Было раннее утро, у телефона был Пол Рико. «Это был очень краткий разговор, – вспоминал Флемми. – Он сказал мне, что обвинения передаются в суд, и посоветовал мне вместе с моим другом немедленно убраться из Бостона или что-то вроде того».

Флемми сделал все, как было сказано. Он уехал из Бостона и провел следующие четыре с половиной года в бегах, сначала в Нью-Йорке, потом в основном в Канаде, в Монреале, где работал печатником в газете. За это время Стиву часто звонил Пол Рико, держа его в курсе ситуации с обвинениями. Рико не передал никакой информации о местонахождении Флемми массачусетским следователям, которые пытались его выследить.

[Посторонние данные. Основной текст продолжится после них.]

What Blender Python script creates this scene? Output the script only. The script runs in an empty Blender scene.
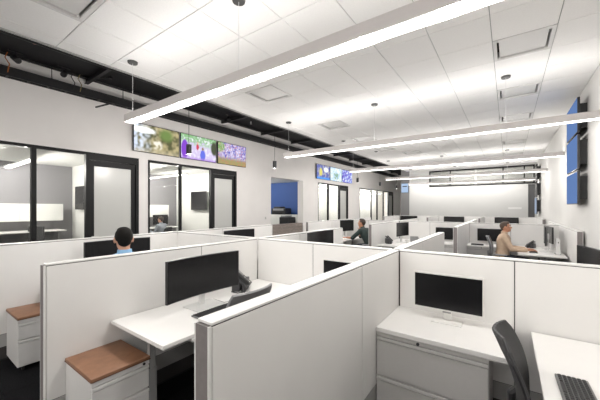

Хоть Рико и проинструктировал Стива, что он не должен считать себя нанятым на службу Бюро, и обсудил с ним основные правила ФБР для информаторов, оба они рассматривали большинство этих инструкций как раздражающую формальность. Гораздо большее значение имело для них обещание, данное агентом преступнику: сам факт, что Флемми – его информатор, будет оставаться в тайне, и это был ключ к успеху их альянса. Это было обещание, которое большинство агентов давали своим информаторам, обещание, которое считалось «священным». Но в устах Рико обещание становилось «священнее» во сто крат, подразумевая даже преступное пособничество и укрывательство беглеца. Рико обещал, что пока Флемми будет работать его информатором, ему будет гарантирована свобода от преследования за все его уголовные деяния.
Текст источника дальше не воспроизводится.